What it means to get a gig: Austin sees more productivity and better Netflix

Earlier this week Austin learned that it would get a gigabit network provided by Google (s goog) with the first customer getting online around the middle of 2014. One of the best parts for the startup community is that Google will also have a small business option, meaning that entrepreneurs will have a chance to get their hands on a gig as well. Judging by an informal survey of locals, most can’t wait.

I asked several people in town for their reaction and thoughts on the news, and I’ve collected the responses here. Here’s what Austin businesses are saying about Google Fiber:

Luis Esteban Caffesse, co-founder of the video production shop Pitch Productions, can’t wait to watch Netflix while uploading client videos after hours:

I can tell you this — the single biggest bottleneck in my work everyday is my internet speed. It’s not my productivity, it’s not my computer’s render times. It is simply the amount of time it takes me to get video content to my clients. Having something with the kind of speed that Google Fiber offers can make the difference between hitting a deadline or not… or between getting a client a copy of their video today or tomorrow.

Internet service is the ONE service in my life that I am more than willing to pay for… but there simply isn’t anything fast enough, even if there were someone willing to take our money.

Brazos Hall in Austin where Google made its announcement.

Brazos Hall in Austin where Google made its announcement.

Joshua Baer, the executive director of the Capital Factory incubator and Chief Innovation Officer at Return Path, is looking forward to the day he can stop waiting on the network to catch up to today’s hardware and software:

To geeks and creatives, having a fast internet connection is right up there with a big monitor and a nice chair. It’s one of the most important factors in job satisfaction and productivity for knowledge workers. At Capital Factory we have one of the fastest Internet connections around. It’s half as fast as Google Fiber and costs $4,000/month compared to $70/month for Google Fiber.

There are three direct benefits Austin will see from Google Fiber. One, Google Fiber will attract more talented workers and innovative entrepreneurs. Two, companies will choose to launch innovative new products in Austin where the market is most receptive and consumers have the infrastructure needed. This means more marketing dollars spent in Austin, more press and attention, and early access to technology for our residents.

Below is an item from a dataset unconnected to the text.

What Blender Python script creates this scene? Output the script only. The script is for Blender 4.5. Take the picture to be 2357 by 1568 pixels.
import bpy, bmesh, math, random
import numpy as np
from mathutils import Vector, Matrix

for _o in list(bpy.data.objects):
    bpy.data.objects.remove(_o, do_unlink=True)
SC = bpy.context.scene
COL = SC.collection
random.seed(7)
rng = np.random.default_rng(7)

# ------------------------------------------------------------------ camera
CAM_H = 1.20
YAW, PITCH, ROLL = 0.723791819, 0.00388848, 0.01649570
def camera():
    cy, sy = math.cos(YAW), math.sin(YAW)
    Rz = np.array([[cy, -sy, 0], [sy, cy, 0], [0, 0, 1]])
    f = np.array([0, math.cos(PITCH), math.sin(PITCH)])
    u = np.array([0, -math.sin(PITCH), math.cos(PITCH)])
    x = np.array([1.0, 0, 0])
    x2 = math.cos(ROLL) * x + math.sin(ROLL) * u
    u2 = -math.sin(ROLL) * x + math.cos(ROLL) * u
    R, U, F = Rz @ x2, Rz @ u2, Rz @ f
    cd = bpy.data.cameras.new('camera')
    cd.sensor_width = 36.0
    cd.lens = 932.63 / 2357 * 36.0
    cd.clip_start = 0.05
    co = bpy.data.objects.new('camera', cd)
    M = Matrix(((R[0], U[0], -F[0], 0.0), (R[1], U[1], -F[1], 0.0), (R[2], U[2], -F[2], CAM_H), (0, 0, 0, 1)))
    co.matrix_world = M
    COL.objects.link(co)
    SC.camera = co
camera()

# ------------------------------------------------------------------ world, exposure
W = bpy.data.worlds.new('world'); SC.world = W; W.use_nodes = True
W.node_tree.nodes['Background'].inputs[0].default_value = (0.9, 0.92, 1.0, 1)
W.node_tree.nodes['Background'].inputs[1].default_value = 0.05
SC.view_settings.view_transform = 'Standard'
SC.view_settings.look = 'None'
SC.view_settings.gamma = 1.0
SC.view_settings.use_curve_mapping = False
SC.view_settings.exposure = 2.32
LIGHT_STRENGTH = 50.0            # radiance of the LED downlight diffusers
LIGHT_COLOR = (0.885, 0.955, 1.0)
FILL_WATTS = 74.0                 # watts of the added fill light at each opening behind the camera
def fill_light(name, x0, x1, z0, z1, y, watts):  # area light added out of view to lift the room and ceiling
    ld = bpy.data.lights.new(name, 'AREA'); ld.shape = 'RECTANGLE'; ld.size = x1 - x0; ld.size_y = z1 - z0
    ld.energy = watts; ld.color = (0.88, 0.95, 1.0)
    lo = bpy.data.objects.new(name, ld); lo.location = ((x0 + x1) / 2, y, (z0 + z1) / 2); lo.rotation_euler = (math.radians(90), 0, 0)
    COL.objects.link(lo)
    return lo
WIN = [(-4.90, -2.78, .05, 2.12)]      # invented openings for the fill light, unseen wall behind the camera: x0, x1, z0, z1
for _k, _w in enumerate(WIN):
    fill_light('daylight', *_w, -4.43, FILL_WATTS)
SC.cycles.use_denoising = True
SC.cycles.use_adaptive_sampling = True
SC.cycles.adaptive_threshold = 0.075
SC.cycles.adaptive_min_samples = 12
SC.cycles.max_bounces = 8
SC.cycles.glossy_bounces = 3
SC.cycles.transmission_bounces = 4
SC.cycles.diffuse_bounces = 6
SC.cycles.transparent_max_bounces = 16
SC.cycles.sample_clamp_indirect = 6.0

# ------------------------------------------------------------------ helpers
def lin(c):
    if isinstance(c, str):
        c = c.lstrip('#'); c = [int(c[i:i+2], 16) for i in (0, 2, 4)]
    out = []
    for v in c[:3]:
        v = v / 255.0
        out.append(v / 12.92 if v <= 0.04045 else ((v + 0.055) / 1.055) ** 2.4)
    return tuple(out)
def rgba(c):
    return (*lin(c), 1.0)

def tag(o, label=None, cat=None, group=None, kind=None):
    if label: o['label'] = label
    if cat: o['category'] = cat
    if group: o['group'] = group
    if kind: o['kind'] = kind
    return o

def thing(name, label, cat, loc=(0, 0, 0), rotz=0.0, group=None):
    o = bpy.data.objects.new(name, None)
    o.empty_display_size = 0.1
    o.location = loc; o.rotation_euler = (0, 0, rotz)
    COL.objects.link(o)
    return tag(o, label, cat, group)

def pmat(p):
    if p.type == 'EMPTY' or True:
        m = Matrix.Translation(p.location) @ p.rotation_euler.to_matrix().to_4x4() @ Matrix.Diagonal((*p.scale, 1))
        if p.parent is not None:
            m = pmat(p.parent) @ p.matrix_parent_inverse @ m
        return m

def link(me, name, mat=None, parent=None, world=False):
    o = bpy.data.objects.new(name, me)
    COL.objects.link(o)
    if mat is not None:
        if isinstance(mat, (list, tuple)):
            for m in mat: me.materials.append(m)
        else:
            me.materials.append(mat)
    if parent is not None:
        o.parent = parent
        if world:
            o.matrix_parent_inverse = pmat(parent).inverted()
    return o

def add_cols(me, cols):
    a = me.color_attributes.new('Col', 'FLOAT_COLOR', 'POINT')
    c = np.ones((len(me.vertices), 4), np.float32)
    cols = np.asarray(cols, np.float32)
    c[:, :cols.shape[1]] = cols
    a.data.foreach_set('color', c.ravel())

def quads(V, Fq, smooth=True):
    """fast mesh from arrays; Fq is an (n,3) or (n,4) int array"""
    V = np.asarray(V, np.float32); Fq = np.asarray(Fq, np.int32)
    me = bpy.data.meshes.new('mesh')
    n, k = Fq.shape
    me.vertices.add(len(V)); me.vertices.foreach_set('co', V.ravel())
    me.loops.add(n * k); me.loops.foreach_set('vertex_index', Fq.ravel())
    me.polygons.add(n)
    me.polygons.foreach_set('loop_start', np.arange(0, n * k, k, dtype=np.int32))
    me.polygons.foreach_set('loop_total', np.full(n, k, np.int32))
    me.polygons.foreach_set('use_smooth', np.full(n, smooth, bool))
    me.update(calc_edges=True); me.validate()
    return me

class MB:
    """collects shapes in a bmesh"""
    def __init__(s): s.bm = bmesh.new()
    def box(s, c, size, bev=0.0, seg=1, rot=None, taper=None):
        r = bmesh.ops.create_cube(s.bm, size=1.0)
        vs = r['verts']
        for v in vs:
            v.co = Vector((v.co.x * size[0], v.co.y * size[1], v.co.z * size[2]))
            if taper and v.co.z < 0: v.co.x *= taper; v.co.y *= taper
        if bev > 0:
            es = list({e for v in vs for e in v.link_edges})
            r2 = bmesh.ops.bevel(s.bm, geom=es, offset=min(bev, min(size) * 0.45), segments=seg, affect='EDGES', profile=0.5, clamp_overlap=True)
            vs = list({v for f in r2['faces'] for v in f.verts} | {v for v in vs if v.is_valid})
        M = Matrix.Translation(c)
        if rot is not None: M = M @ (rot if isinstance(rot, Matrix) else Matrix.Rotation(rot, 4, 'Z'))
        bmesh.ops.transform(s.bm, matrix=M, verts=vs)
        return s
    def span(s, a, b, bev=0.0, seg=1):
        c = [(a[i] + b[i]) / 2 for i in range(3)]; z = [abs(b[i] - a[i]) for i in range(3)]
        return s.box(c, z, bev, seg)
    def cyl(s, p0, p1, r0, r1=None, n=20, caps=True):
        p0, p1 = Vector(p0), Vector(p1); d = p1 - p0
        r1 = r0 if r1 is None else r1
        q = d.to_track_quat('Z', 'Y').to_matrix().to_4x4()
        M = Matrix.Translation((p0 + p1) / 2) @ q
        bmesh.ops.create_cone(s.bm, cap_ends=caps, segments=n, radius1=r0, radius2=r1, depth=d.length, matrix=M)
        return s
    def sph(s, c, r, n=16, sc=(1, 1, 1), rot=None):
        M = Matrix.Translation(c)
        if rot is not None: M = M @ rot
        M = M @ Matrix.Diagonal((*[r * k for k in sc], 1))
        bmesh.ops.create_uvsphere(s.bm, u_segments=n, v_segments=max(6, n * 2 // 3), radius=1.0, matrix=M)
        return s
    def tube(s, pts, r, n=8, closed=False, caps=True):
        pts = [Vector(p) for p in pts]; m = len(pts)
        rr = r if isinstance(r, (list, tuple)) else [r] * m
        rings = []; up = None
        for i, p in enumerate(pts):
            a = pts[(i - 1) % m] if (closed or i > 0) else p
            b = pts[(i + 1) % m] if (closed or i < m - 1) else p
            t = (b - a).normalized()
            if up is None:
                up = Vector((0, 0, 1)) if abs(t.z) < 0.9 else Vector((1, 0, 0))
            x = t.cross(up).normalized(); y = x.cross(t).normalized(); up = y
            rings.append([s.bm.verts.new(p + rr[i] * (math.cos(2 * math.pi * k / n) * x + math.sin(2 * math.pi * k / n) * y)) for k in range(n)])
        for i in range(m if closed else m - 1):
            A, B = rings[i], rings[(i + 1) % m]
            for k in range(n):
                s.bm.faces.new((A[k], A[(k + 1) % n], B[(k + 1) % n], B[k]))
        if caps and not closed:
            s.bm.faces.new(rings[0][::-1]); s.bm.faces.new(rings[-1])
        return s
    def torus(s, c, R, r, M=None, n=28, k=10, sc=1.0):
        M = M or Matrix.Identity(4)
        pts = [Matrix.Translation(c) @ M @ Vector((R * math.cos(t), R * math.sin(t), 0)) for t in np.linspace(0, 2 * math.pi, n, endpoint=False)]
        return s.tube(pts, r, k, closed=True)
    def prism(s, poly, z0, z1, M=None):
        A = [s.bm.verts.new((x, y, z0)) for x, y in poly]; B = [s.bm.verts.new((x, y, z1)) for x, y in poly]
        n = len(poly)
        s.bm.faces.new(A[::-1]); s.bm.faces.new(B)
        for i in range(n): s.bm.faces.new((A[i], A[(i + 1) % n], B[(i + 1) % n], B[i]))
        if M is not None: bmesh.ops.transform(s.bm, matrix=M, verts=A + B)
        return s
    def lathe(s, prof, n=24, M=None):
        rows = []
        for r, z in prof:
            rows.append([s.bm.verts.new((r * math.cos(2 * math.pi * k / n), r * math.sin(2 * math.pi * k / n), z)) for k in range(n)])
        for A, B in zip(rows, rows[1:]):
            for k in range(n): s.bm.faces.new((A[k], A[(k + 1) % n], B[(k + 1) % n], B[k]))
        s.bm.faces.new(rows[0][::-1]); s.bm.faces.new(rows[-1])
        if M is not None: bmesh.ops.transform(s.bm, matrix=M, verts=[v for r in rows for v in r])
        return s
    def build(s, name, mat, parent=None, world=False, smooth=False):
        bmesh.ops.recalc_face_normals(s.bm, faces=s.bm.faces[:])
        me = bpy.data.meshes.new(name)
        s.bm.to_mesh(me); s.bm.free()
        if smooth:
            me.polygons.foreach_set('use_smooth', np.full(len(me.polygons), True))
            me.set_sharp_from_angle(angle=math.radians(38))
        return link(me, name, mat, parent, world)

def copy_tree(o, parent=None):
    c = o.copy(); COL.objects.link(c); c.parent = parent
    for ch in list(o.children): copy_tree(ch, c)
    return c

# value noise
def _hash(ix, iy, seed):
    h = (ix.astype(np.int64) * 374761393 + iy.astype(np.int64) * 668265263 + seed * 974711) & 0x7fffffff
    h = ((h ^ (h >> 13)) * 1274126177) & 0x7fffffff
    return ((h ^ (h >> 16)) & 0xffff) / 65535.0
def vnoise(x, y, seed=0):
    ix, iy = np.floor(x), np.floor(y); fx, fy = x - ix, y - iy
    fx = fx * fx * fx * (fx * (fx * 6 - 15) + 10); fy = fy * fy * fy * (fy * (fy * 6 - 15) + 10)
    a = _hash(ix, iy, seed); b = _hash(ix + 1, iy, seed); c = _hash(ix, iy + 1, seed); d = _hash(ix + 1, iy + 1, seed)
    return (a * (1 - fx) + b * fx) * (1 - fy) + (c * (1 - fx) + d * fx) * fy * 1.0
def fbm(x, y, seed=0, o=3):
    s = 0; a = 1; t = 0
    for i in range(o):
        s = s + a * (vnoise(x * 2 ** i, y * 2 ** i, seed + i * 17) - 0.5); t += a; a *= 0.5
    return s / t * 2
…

And finally, the next generation of technology that takes advantage of this new infrastructure will be conceived and developed in Austin.

Austin streets during SXSW 2013.

Austin streets during SXSW 2013.

Kyle Fox, the director of the Austin Technology Incubator‘s IT and Wireless Portfolios, thought more about the bigger picture of a gigabit:

Google Fiber replaces MoPac as Austinites’ quickest route to work. We could no longer have a work commute, nor would we have to wait at the doctor’s office. This will dramatically change how we as humans interact with each other and with the core infrastructure we interact with on a daily basis.

Zach Richardson, a co-founder and CTO at the Daily Dot, an online publication based in Austin, thinks it will make his staff more productive and help recruit developers to town:

Almost everything in my life is somehow connected: workout logging with Map My Fitness, scanned physical mail delivery with Outbox, or HD streaming for TV. Right now I can’t watch TV in HD (streaming) and do some of my work at home at the same time. I had already been looking at multiplexing UVerse and TimeWarner to squeeze a little bit more bandwidth at home.

For any tech-focused business, recruiting and finding talent is one of the hardest things to do. I regularly look at ways I can squeeze every little bit of productivity out of the already existing team we have. This means eliminating non-break idle time. Fast computers and good tools are a large part it, but one of the main bottlenecks (and hardest to solve) is internet speed. It will also help with recruiting in Austin. Engineers want to live and work where they can focus on code and solving interesting problems, not waiting on the internet.

I’d say that personally and professionally these people are excited. I am too.